Sunday, October 26, 2008

Finndle.com - Toward a Cyberspace White Pages


The lack of a comprehensive source for contact information represents a drag on commerce and a significant obstacle to communication. The burden of finding and managing contact information weighs against adoption of new communication offers. Finndle.com applies crowd sourcing to create a white pages for Cyberspace. The web app combines guestbook functionality with a mechanism for obtaining introductions and exchanging contacts. Finndle provides websites something like the networking function of a meeting sign-in sheet - an Online Digits Exchange.

Telephone white pages served as the social networking tool of choice before the Internet, but the utility of white pages declined as communication moved to mobile phones and the Internet. The web provides advertisers with options that go beyond traditional yellow pages, but telephone white pages remain the primary source of contact information for the communicating public. Finndle seeks to create a cyberspace white pages by making social networking a feature of websites rather than just a function of sites like Facebook and MySpace.

Traditional telephone directories were possible because telephone companies controlled telephone numbers and forced the publication of listings on an opt-out basis. The element of coercion disappears in the case of the web, so Finndle offers users control over their listing and privacy as an incentive to opt-in to a global directory. Finndle uses the fact a website's audience reflects the content. Finndle treats websites as the cyberspace equivalent of towns in the case of traditional directories.

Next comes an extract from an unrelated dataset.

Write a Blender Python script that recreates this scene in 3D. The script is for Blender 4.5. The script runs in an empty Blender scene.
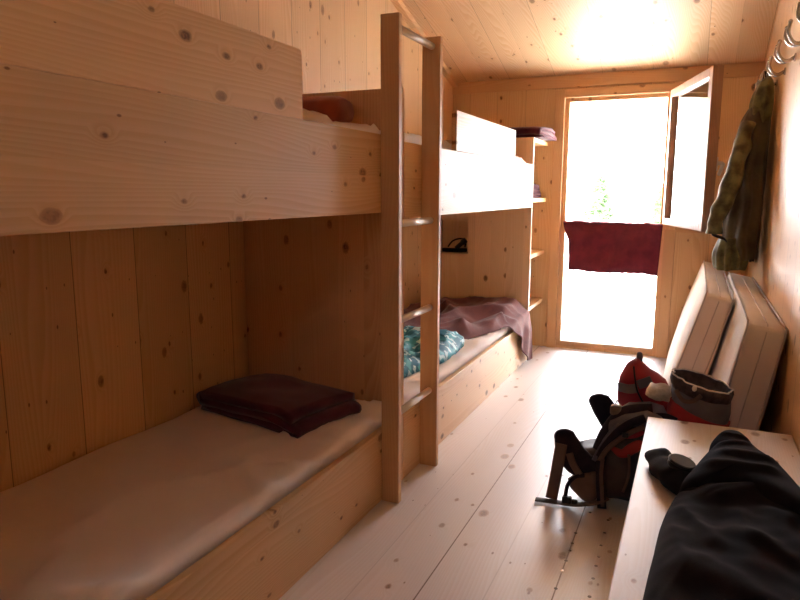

The Finndle home page aggregates the resulting guestbooks under a search interface. As participation grows, guestbooks develop into local directories and collectively yield a white pages for cyberspace. Listings can include any form of communication or links pointing to profiles created via social networks. Finndle also provides a means for users to create a "SocialID" alias that points to their listing via the Finndle search interface or as a URL of the form www.finndle.com/socialid.

The SocialID reduces the burden of managing multiple communication devices and coordinates. It reduces the leverage service providers obtain from controlling telephone numbers and screen names. Distributing the Finndle SocialID avoids the need to share physical telephone numbers or actual email addresses that tend to change over time. Users can also create different listings and SocialID's for different contexts or even on an adhoc basis for "tonight's party".

Finndle gives websites operators a mechanism to engage and better understand the nature of their audience. The listings (i.e. guestbook signers) form a local directory of the most enthusiastic segment of a website's audience. There exist opportunities to create special offers to incent people to participate and take advantage of the feedback they can provide. Website operators can create subdirectories for various contexts (e.g. events or specific pages) and private invitation only directories. All resulting registrations and listings remain under the control of the host website.